Wealthy clients often switch firms after inheriting money. How firms can stop them
The kids are about to inherit a lot of money, and when they do they plan to shake things up.
The wealth management industry is built around baby boomers, and for good reason: Americans born before 1964 collectively possess over $US83 trillion ($125 trillion) of wealth, according to a UBS study.
There’s just one issue. Within the next two decades, many baby boomers are going to die. And as tens of trillions of dollars pass down to younger generations, many inheritors say they have no intention of sticking with their parents’ advisers. That means thousands of clients, with trillions of dollars of newly inherited wealth, could soon be on the move.
“Financial advisers have done a very poor job of trying to retain that next generation,” says Mike Camp, head of client solutions at 55ip, a fintech platform owned by JPMorgan.
The problem is widespread. A Capgemini study estimates that 81 per cent of young high-net-worth individuals plan to switch advisers within two years of inheriting their parents’ wealth. Research firm Cerulli puts the figure at 70 per cent.
Some inheritors are already jumping ship. Sam Diarbakerly, founder of Generation Capital Advisors, says his firm receives messages every week from heirs who don’t understand their financial situation and want to explore different wealth management options. “If you’re not on the forefront of this, clients are going to change advisers,” he says.
The wave of inherited money, often termed “The Great Wealth Transfer,” is expected to transform the wealth management industry. “This isn’t something that’s going to happen, it’s something that’s happening,” says Mr Camp.
“It’s affecting all aspects of the ecosystem.” A trillion dollar question. To explain why young inheritors might be planning to leave their parents’ adviser, professionals point to the strength of relationships.
“The truth is that wealth advising is a relationship-driven business,” says Andy Reed, who leads Vanguard’s behavioural research team. “Advisers often have relationships with one person, often the breadwinner. But they don’t necessarily have a relationship with their spouse, or especially with the heirs.”
Building an advisory relationship with a whole family, rather than just the retiree breadwinner, can be challenging, professionals note. Family elders are often reluctant to discuss financial subjects with their children and grandchildren. “We don’t like thinking about death,” says Mr Reed. “And money can be something of a taboo subject.”
Also, it takes a lot of time and effort to build a relationship with an entire family, rather than a single point person. Because younger generations typically have less money, that effort often comes with little financial reward for an adviser, at least in the short term. “Quite frankly, a lot of firms aren’t putting in the work because they’re not profitable clients yet,” says Mr Diarbakerly.

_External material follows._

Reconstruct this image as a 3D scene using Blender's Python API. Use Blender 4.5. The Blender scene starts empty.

Another challenge is wealth managers are getting older. McKinsey estimates that 38 per cent of advisers are planning to retire within the next decade. As advisers near retirement, they often become increasingly out-of-step with their younger clients, notes Hunter Lloyd, a founding partner at 49 Financial. Recent inheritors “want a long-term solution to manage their funds”, he says. But it’s hard for ageing advisers to promise that long-term solution, especially when many are looking for the exits.
New approaches
As the Great Wealth Transfer accelerates, advisers are trying to provide services that young clients need. “If our specialty is retirement planning … how does that translate to a client who is younger?” says Amanda Muse, a vice-president at Bogart Wealth. “It’s a big switch from distribution planning.”
One answer, firms say, is education. Wealth managers across the country are rolling out webinars, newsletters, and one-on-one sessions aimed at improving financial literacy. The hope is that by meeting young clients where they are, and by helping them build personal wealth early, advisers can develop relationships long before major assets change hands.

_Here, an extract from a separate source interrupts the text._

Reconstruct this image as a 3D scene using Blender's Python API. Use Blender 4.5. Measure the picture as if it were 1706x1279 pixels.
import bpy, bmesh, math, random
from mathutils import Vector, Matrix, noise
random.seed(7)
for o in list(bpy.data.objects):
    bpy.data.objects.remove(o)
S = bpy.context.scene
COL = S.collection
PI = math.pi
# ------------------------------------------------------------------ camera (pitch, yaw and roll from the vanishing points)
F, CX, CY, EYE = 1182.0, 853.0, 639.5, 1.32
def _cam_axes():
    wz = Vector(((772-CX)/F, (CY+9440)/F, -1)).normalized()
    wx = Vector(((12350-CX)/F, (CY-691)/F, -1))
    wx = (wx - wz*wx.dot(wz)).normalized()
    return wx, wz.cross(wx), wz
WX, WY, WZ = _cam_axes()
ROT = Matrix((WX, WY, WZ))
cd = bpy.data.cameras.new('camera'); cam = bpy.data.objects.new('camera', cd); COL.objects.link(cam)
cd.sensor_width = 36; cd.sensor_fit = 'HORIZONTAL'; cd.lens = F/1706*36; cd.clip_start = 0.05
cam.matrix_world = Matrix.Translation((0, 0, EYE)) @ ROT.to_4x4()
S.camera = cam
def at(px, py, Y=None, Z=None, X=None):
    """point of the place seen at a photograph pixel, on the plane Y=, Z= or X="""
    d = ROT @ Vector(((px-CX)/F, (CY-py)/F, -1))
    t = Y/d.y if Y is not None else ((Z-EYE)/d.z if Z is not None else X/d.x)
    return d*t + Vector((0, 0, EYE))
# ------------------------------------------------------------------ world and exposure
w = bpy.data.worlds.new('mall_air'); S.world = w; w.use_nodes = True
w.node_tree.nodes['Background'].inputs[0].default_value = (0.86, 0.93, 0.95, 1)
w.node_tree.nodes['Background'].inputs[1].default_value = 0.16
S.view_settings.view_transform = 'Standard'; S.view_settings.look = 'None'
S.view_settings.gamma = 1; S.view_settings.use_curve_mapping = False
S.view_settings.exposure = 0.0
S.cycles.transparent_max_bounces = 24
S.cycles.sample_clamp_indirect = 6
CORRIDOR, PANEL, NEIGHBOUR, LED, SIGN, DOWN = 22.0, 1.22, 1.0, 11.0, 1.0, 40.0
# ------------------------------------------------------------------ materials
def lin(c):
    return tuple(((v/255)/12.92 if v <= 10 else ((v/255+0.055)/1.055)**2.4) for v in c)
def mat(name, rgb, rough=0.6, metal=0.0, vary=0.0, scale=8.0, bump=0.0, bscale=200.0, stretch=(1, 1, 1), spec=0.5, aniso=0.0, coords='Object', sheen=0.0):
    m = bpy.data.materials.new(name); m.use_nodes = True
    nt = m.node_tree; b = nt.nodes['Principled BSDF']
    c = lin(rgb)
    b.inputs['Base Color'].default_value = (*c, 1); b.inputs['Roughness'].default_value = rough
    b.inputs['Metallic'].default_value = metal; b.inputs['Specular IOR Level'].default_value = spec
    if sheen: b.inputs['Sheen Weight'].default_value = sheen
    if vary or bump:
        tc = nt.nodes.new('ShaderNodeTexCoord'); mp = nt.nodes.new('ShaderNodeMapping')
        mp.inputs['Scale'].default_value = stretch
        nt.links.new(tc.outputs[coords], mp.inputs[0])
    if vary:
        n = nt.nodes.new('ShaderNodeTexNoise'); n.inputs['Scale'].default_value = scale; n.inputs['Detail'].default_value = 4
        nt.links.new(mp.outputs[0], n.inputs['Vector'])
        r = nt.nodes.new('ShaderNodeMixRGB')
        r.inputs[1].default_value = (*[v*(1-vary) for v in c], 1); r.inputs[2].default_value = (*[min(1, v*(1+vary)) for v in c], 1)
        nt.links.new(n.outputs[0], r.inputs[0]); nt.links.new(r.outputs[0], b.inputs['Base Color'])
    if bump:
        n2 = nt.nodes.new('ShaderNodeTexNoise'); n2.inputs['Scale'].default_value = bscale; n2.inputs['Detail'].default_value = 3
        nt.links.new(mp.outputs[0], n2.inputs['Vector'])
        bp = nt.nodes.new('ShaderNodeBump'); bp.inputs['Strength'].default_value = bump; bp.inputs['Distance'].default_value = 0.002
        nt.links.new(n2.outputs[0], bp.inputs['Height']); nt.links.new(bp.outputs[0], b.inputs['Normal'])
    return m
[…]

Some wealth advisers are offering networking opportunities. “Investments are 5 per cent to 10 per cent of our value add,” says Mr Diarbakerly at Generation Capital. The rest of his firm’s value, he says, comes from relationships, resources, and connections. Generation Capital has even started a book club so that young clients can meet and socialise.
Another big focus is technology. Many firms are launching mobile apps and compliance-approved texting services, products designed to reach young adults who often don’t have the time or desire to attend meetings in-person. “If you can’t meet the next generation from a digital perspective, you might need to get together with a larger partner,” says Alex Smith, a managing director at Cresset. Accessible technology and strong cybersecurity, Smith says, are “table stakes”.
Fresh faces
Education, networking, and mobile apps aren’t enough. To reach younger clients, many executives say they need young advisers. Perrin Berry, a 25-year-old relationship manager at Apollon Wealth Management, says his youth allows him to bond with the next generation. “I think me being on the call is very relatable to younger clients,” he says.
Berry’s boss, Rob Wolfe, joins calls to provide more in-depth guidance. But Berry can speak to retirees’ children and grandchildren on their own terms. “We probably have almost four dozen young clients at this point,” notes Mr Wolfe.
Youth isn’t the only metric that matters. The generational wealth transfer is also expected to spread fortunes across the globe and increase the share of wealth held by women. Firm leaders say the next generation of advisers will need to be more diverse. “You need to have a diverse group of advisers with different backgrounds,” says Mr Smith.